Task description: Reproduce the records below in full and word for word, excluding pictures.

Records for the exercise:
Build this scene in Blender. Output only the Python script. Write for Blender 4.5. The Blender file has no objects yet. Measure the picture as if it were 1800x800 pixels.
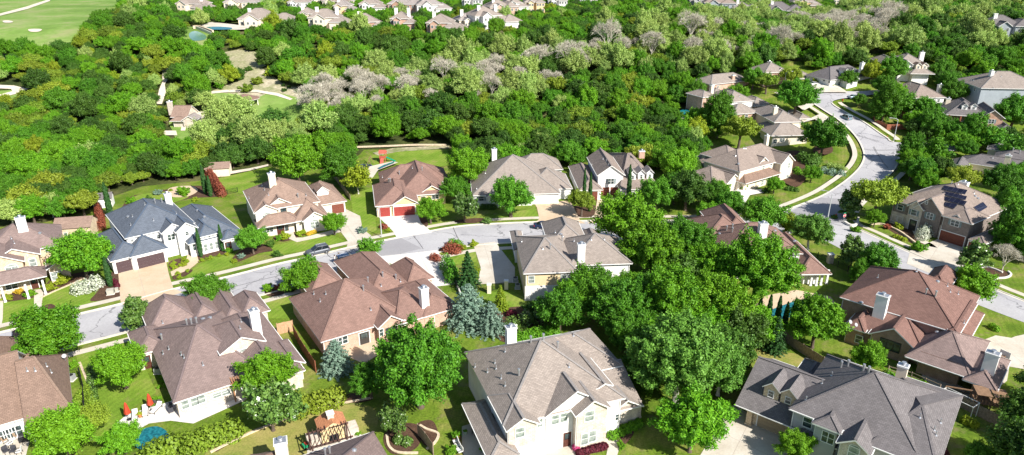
import bpy, bmesh, math, random
import numpy as np
from mathutils import Vector, Matrix
from mathutils.bvhtree import BVHTree
from mathutils.geometry import tessellate_polygon
sc = bpy.context.scene
COL = sc.collection
R = math.radians
# ---------------------------------------------------------------- camera, sky, sun, exposure
PITCH, CAMH, FPX = R(22.2), 58.0, 1200.0          # 24 mm lens, 22 degrees below level, 58 m up
cam_d = bpy.data.cameras.new('camera'); cam = bpy.data.objects.new('camera', cam_d); COL.objects.link(cam)
cam.location = (0, 0, CAMH); cam.rotation_euler = (R(90) - PITCH, 0, 0)
cam_d.sensor_width = 36; cam_d.lens = 24; cam_d.clip_start = 1; cam_d.clip_end = 6000
sc.camera = cam
SUN_AZ, SUN_EL = 135.0, 38.0                        # clockwise from +Y
w = bpy.data.worlds.new('World'); sc.world = w; w.use_nodes = True
nt = w.node_tree; bg = nt.nodes['Background']
sky = nt.nodes.new('ShaderNodeTexSky'); sky.sky_type = 'NISHITA'; sky.sun_disc = False
sky.sun_elevation = R(SUN_EL); sky.sun_rotation = R(SUN_AZ); sky.air_density = 1.0; sky.dust_density = 0.6
nt.links.new(sky.outputs[0], bg.inputs[0]); bg.inputs[1].default_value = 0.075
sd = bpy.data.lights.new('sun', 'SUN'); sun = bpy.data.objects.new('sun', sd); COL.objects.link(sun)
sd.energy = 4.6; sd.angle = R(0.5); sd.color = (1.0, 0.955, 0.88)
sdir = Vector((math.sin(R(SUN_AZ)) * math.cos(R(SUN_EL)), math.cos(R(SUN_AZ)) * math.cos(R(SUN_EL)), math.sin(R(SUN_EL))))
sun.rotation_euler = sdir.to_track_quat('Z', 'Y').to_euler(); sun.location = (60, -60, 90)
sc.view_settings.view_transform = 'Standard'; sc.view_settings.look = 'None'
sc.view_settings.exposure = 0.82; sc.view_settings.gamma = 1
sc.cycles.max_bounces = 6; sc.cycles.diffuse_bounces = 2; sc.cycles.glossy_bounces = 2
sc.cycles.transmission_bounces = 2; sc.cycles.transparent_max_bounces = 4
sc.render.film_transparent = False

# ---------------------------------------------------------------- survey: a bearing read off the photo -> a point on the ground
CP, SP = math.cos(PITCH), math.sin(PITCH)
def ray(px, py):
    a = (px - 900) / FPX; b = (400 - py) / FPX
    return Vector((a, CP + b * SP, -SP + b * CP))
def sstep(t): t = min(1.0, max(0.0, t)); return t * t * (3 - 2 * t)
def hgt(x, y):                                      # the land: flat along the street, climbing to a plateau behind the valley
    k = sstep((x - 50) / 70); return 24.0 * sstep((y - (195 - 25 * k)) / 150.0)
def lift(x, y): return 1.0 + 22.0 * sstep((y - 150) / 40.0)   # spacing of stacked sheets on the slope
def hit_t(px, py, z=0.0, base=None):
    d = ray(px, py)
    if base is not None: return (CAMH - z - base) / -d.z
    t = (CAMH - z) / -d.z
    if 0 < t and t * d.y < 160: return t
    lo = 120.0; step = 3.0; t = lo
    while t < 1400 and CAMH + d.z * t > hgt(d.x * t, d.y * t) + z: t += step
    a, b = t - step, t
    for _ in range(14):
        m = (a + b) / 2
        if CAMH + d.z * m > hgt(d.x * m, d.y * m) + z: a = m
        else: b = m
    return b
def P(px, py, z=0.0, base=None):
    d = ray(px, py); t = hit_t(px, py, z, base)
    return Vector((d.x * t, d.y * t, CAMH + d.z * t))
def mpp(px, py, z=0.0): return hit_t(px, py, z) / FPX      # metres one photo pixel spans there

# ---------------------------------------------------------------- materials
MATS = {}
def mat(name, col, rough=0.85, var=0.12, scale=3.0, spec=0.25, metal=0.0, bump=0.0, col2=None, coord='Object', detail=4.0):
    if name in MATS: return MATS[name]
    m = bpy.data.materials.new(name); m.use_nodes = True; n = m.node_tree; b = n.nodes['Principled BSDF']
    b.inputs['Roughness'].default_value = rough; b.inputs['Metallic'].default_value = metal
    b.inputs['Specular IOR Level'].default_value = spec
    if var > 0 or col2:
        tc = n.nodes.new('ShaderNodeTexCoord'); ns = n.nodes.new('ShaderNodeTexNoise')
        ns.inputs['Scale'].default_value = scale; ns.inputs['Detail'].default_value = detail
        n.links.new(tc.outputs[coord], ns.inputs['Vector'])
        cr = n.nodes.new('ShaderNodeValToRGB')
        c1 = [max(0, c * (1 - var)) for c in col]; c2 = col2 or [min(1, c * (1 + var)) for c in col]
        cr.color_ramp.elements[0].position = 0.35; cr.color_ramp.elements[1].position = 0.65
        cr.color_ramp.elements[0].color = (*c1, 1); cr.color_ramp.elements[1].color = (*c2, 1)
        n.links.new(ns.outputs['Fac'], cr.inputs[0]); n.links.new(cr.outputs[0], b.inputs['Base Color'])
        if bump:
            bp = n.nodes.new('ShaderNodeBump'); bp.inputs['Strength'].default_value = bump
            n.links.new(ns.outputs['Fac'], bp.inputs['Height']); n.links.new(bp.outputs[0], b.inputs['Normal'])
    else:
        b.inputs['Base Color'].default_value = (*col, 1)
    MATS[name] = m; return m

def mix_col(n, a, b, fac_out, mode='MIX'):
    mx = n.nodes.new('ShaderNodeMix'); mx.data_type = 'RGBA'; mx.blend_type = mode
    for k, v in ((6, a), (7, b)):
        if isinstance(v, (tuple, list)): mx.inputs[k].default_value = (*v, 1)
        else: n.links.new(v, mx.inputs[k])
    if isinstance(fac_out, (int, float)): mx.inputs[0].default_value = fac_out
    else: n.links.new(fac_out, mx.inputs[0])
    return mx.outputs[2]

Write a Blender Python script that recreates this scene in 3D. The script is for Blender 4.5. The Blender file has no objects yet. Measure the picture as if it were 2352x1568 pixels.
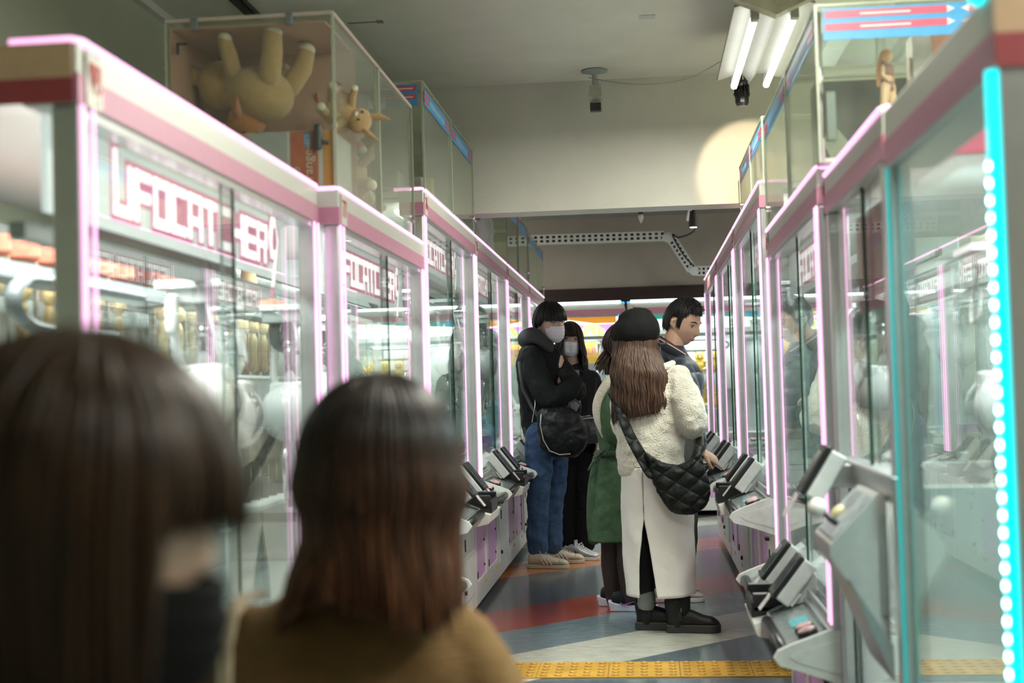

Correct answer:
Build this scene in Blender. Output only the Python script. Write for Blender 4.5. The Blender file has no objects yet. Measure the picture as if it were 1800x800 pixels.
import bpy, bmesh, math, random
import numpy as np
from mathutils import Vector, Matrix
from mathutils.bvhtree import BVHTree
from mathutils.geometry import tessellate_polygon
sc = bpy.context.scene
COL = sc.collection
R = math.radians
# ---------------------------------------------------------------- camera, sky, sun, exposure
PITCH, CAMH, FPX = R(22.2), 58.0, 1200.0          # 24 mm lens, 22 degrees below level, 58 m up
cam_d = bpy.data.cameras.new('camera'); cam = bpy.data.objects.new('camera', cam_d); COL.objects.link(cam)
cam.location = (0, 0, CAMH); cam.rotation_euler = (R(90) - PITCH, 0, 0)
cam_d.sensor_width = 36; cam_d.lens = 24; cam_d.clip_start = 1; cam_d.clip_end = 6000
sc.camera = cam
SUN_AZ, SUN_EL = 135.0, 38.0                        # clockwise from +Y
w = bpy.data.worlds.new('World'); sc.world = w; w.use_nodes = True
nt = w.node_tree; bg = nt.nodes['Background']
sky = nt.nodes.new('ShaderNodeTexSky'); sky.sky_type = 'NISHITA'; sky.sun_disc = False
sky.sun_elevation = R(SUN_EL); sky.sun_rotation = R(SUN_AZ); sky.air_density = 1.0; sky.dust_density = 0.6
nt.links.new(sky.outputs[0], bg.inputs[0]); bg.inputs[1].default_value = 0.075
sd = bpy.data.lights.new('sun', 'SUN'); sun = bpy.data.objects.new('sun', sd); COL.objects.link(sun)
sd.energy = 4.6; sd.angle = R(0.5); sd.color = (1.0, 0.955, 0.88)
sdir = Vector((math.sin(R(SUN_AZ)) * math.cos(R(SUN_EL)), math.cos(R(SUN_AZ)) * math.cos(R(SUN_EL)), math.sin(R(SUN_EL))))
sun.rotation_euler = sdir.to_track_quat('Z', 'Y').to_euler(); sun.location = (60, -60, 90)
sc.view_settings.view_transform = 'Standard'; sc.view_settings.look = 'None'
sc.view_settings.exposure = 0.82; sc.view_settings.gamma = 1
sc.cycles.max_bounces = 6; sc.cycles.diffuse_bounces = 2; sc.cycles.glossy_bounces = 2
sc.cycles.transmission_bounces = 2; sc.cycles.transparent_max_bounces = 4
sc.render.film_transparent = False

# ---------------------------------------------------------------- survey: a bearing read off the photo -> a point on the ground
CP, SP = math.cos(PITCH), math.sin(PITCH)
def ray(px, py):
    a = (px - 900) / FPX; b = (400 - py) / FPX
    return Vector((a, CP + b * SP, -SP + b * CP))
def sstep(t): t = min(1.0, max(0.0, t)); return t * t * (3 - 2 * t)
def hgt(x, y):                                      # the land: flat along the street, climbing to a plateau behind the valley
    k = sstep((x - 50) / 70); return 24.0 * sstep((y - (195 - 25 * k)) / 150.0)
def lift(x, y): return 1.0 + 22.0 * sstep((y - 150) / 40.0)   # spacing of stacked sheets on the slope
def hit_t(px, py, z=0.0, base=None):
    d = ray(px, py)
    if base is not None: return (CAMH - z - base) / -d.z
    t = (CAMH - z) / -d.z
    if 0 < t and t * d.y < 160: return t
    lo = 120.0; step = 3.0; t = lo
    while t < 1400 and CAMH + d.z * t > hgt(d.x * t, d.y * t) + z: t += step
    a, b = t - step, t
    for _ in range(14):
        m = (a + b) / 2
        if CAMH + d.z * m > hgt(d.x * m, d.y * m) + z: a = m
        else: b = m
    return b
def P(px, py, z=0.0, base=None):
    d = ray(px, py); t = hit_t(px, py, z, base)
    return Vector((d.x * t, d.y * t, CAMH + d.z * t))
def mpp(px, py, z=0.0): return hit_t(px, py, z) / FPX      # metres one photo pixel spans there

# ---------------------------------------------------------------- materials
MATS = {}
def mat(name, col, rough=0.85, var=0.12, scale=3.0, spec=0.25, metal=0.0, bump=0.0, col2=None, coord='Object', detail=4.0):
    if name in MATS: return MATS[name]
    m = bpy.data.materials.new(name); m.use_nodes = True; n = m.node_tree; b = n.nodes['Principled BSDF']
    b.inputs['Roughness'].default_value = rough; b.inputs['Metallic'].default_value = metal
    b.inputs['Specular IOR Level'].default_value = spec
    if var > 0 or col2:
        tc = n.nodes.new('ShaderNodeTexCoord'); ns = n.nodes.new('ShaderNodeTexNoise')
        ns.inputs['Scale'].default_value = scale; ns.inputs['Detail'].default_value = detail
        n.links.new(tc.outputs[coord], ns.inputs['Vector'])
        cr = n.nodes.new('ShaderNodeValToRGB')
        c1 = [max(0, c * (1 - var)) for c in col]; c2 = col2 or [min(1, c * (1 + var)) for c in col]
        cr.color_ramp.elements[0].position = 0.35; cr.color_ramp.elements[1].position = 0.65
        cr.color_ramp.elements[0].color = (*c1, 1); cr.color_ramp.elements[1].color = (*c2, 1)
        n.links.new(ns.outputs['Fac'], cr.inputs[0]); n.links.new(cr.outputs[0], b.inputs['Base Color'])
        if bump:
            bp = n.nodes.new('ShaderNodeBump'); bp.inputs['Strength'].default_value = bump
            n.links.new(ns.outputs['Fac'], bp.inputs['Height']); n.links.new(bp.outputs[0], b.inputs['Normal'])
    else:
        b.inputs['Base Color'].default_value = (*col, 1)
    MATS[name] = m; return m

def mix_col(n, a, b, fac_out, mode='MIX'):
    mx = n.nodes.new('ShaderNodeMix'); mx.data_type = 'RGBA'; mx.blend_type = mode
    for k, v in ((6, a), (7, b)):
        if isinstance(v, (tuple, list)): mx.inputs[k].default_value = (*v, 1)
        else: n.links.new(v, mx.inputs[k])
    if isinstance(fac_out, (int, float)): mx.inputs[0].default_value = fac_out
    else: n.links.new(fac_out, mx.inputs[0])
    return mx.outputs[2]

Write a Blender Python script that recreates this scene in 3D. The script is for Blender 4.5. The Blender file has no objects yet. Measure the picture as if it were 2352x1568 pixels.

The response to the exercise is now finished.